The case was brought by the ACLU and the Center for Constitutional Rights (CCR) on behalf of family members of the victims killed in 2011 in Yemen: Anwar Al-Aulaqi, his 16-year-old son Abdulrahman, and Samir Khan.


The Obama administration admitted last year that it had killed the three, though the older Al-Aulaki, described as a senior AQAP leader and “intimately involved in detailed planning and putting in place plots against U.S. persons,” was the only of the three that was “specifically targeted.”

The rights groups had charged that Anwar Al-Aulaqi was put on the government’s “kill list,” and put there “without due process and without any effort to capture, arrest and try him.” Khan was traveling in the same vehicle and was killed the attack that targeted Anwar Al-Aulaki. Abdulrahman Al-Aulaki was killed in a separate drone strike that targeted another individual weeks later.

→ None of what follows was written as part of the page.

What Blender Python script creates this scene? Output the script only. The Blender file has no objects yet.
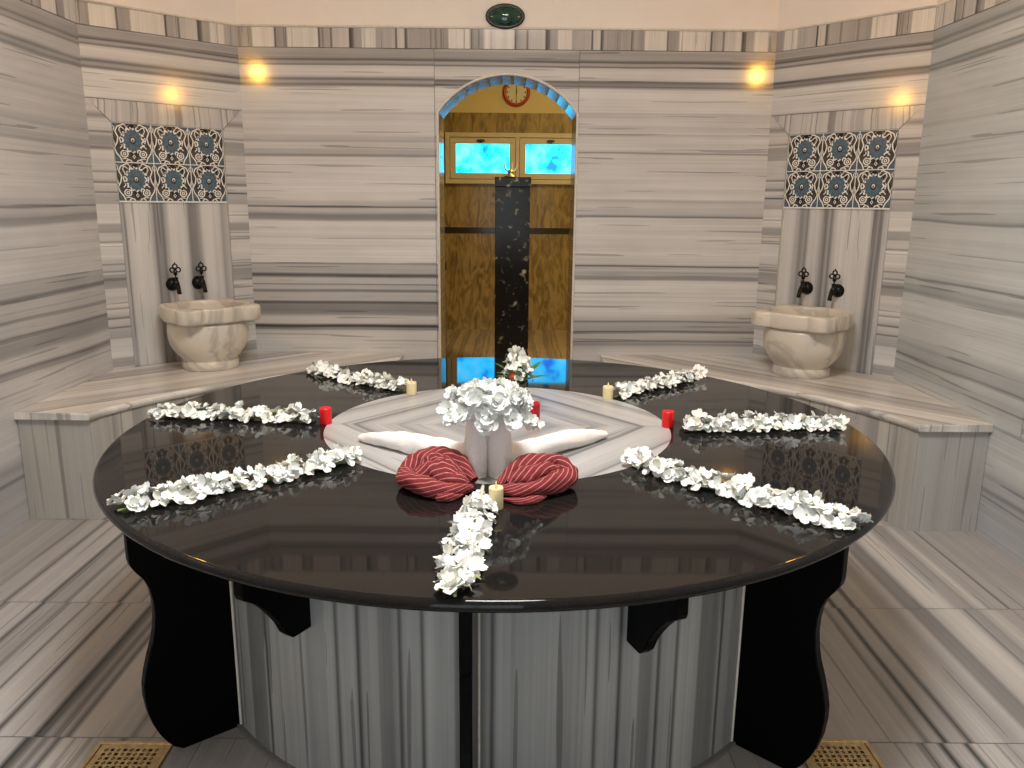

In her ruling delivered Friday, U.S. District Court Judge Rosemary Collyer dismissed the challenge to the constitutionality of the killings.

The officials named as defendants in the suit, including then-Defense Secretary Leon Panetta, “cannot be held personally responsible in monetary damages for conducting war.”

Though siding with the defendants, Collyer writes in her opinion: “The powers granted to the Executive and Congress to wage war and provide for national security does not give them carte blanche to deprive a U.S. citizen of his life without due process and without any judicial review.”

Collyer states that the victims’ Fourth Amendment rights were not violated because they were not “seized,” they were killed, because “[u]nmanned drones are functionally incapable of ‘seizing’ a person; they are designed to kill, not capture.”

The Fifth Amendment violation does not apply to the younger Al-Aulaki or Khan, as they were not deliberately targeted, she writes, explaining that it was “negligence” that they were harmed as bystanders. “Mere negligence does not give rise to a constitutional deprivation,” she states in her opinion.

For Anwar Al-Aulaki’s due process rights’ violations, Collyer writes that “the Court finds no available remedy under U.S. law for this claim.”